Hugo (Asa Butterfield, a child with the stillness and big attentive eyes of a young Elijah Wood) lives in a Paris train station, hiding behind the main clock and getting about through a secret maze of vents and corridors, pilfering what he needs to live. Old Georges works at the station, selling toys and turning his fierce gaze on the boy – but even worse is the station inspector (Sacha Baron Cohen) who prowls the place with his Doberman, catching orphans and handing them over to the authorities. Hugo’s only ally is Isabelle (Chloe Grace Moretz), Georges’ ward, but the boy also has a secret friend: a half-repaired robot, or automaton, the only tangible memory of his clockmaker father.

Through this whimsical world, Scorsese sows his theme of movie-love. Isabelle is book-mad, and besotted with words – she’ll often pause in mid-sentence then come out with a long word like “reprobate” or “clandestine”, as if to savour their magic – but then Hugo takes her to a movie, Harold Lloyd’s Safety Last, and she sees the light (it’s unclear if her love of books survives). The robot is finally fixed, and begins to write what Hugo hopes will be a message from his dad – but the writing falls apart and instead it starts to draw, sketching a visual clue on which the whole plot pivots. Words turn to images, books into films.

Hugo shows an Art-form being born – and it’s only Art, implies Scorsese, once it starts to appreciate its own past (that’s why film preservation is vital). Some people just don’t get it, like the station inspector – a fascinating character, not really evil (he saves Hugo’s life at one point) but closed-minded, lacking artistic vision. Like Isabelle, he uses big words (“Malediction! Calamity!”) but doesn’t appreciate them, and claims to love poetry but doesn’t really know it. He also has a mechanical leg (an old war injury) but it only causes him pain – unlike the other machines in the movie which teem with possibility, from robots to projectors to movie cameras.

The film is an ode to machines. It seems strange to say so, because the people are so likeable and well-played – Kingsley as the melancholy artist, Helen McCrory as his wife (there’s a lovely scene where she recalls the old days of dressing up as mermaids and skeletons, and seems to shed 20 years before your very eyes), Baron Cohen getting laughs out of every prissy, delightful line reading (“the cows and such, mooing…”), Moretz as the wide-eyed girl, Butterfield as angst-ridden Hugo – yet it’s really about miraculous machines, gears and cogs and wheels whirring and grinding. Which of course brings us to 3D.
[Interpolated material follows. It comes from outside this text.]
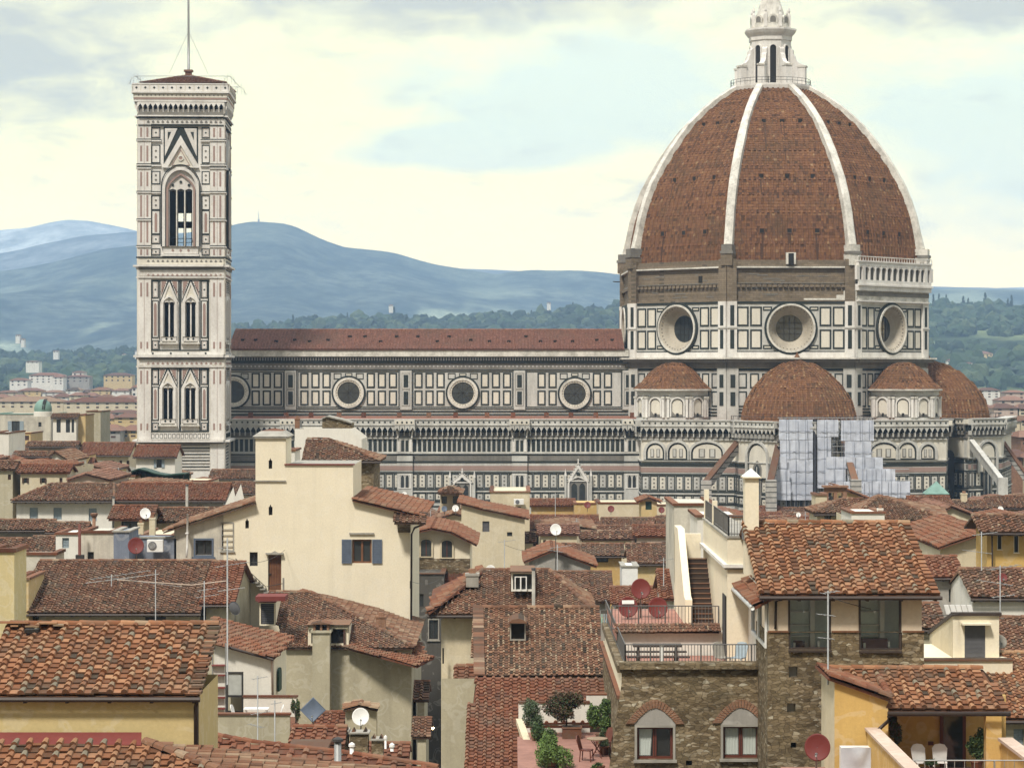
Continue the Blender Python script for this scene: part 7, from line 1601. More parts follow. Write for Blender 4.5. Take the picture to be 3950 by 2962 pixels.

Scorsese made the film to showcase 3D, but also to justify 3D – to link it with the past, and proclaim it as the latest chapter in the tale of an Art-form founded on technology. I’m not convinced, to be honest. The extra dimension allows for some cool stunts (objects shoved in your face include snowflakes, cinders, a Doberman’s snout and Baron Cohen’s mug) and foreground/background designs, but it’s never more than surface glitter – not to mention that my 3D glasses were smudged and uncomfortable, so I’d actually have enjoyed the film more in 2D. 

Still, it’s a sign of Hugo’s strengths that I fell under its spell despite violently disagreeing with its reason for being. The acting is wonderful, the visuals lavish, the dialogue surprising, the Message unimpeachable (it’s worth mentioning that Méliès’ films screened in Nicosia last June at the Alternative Cinema festival, to an audience of about 20 people). It’s great that Scorsese is so good at preserving films. Fortunately, he’s even better at making them.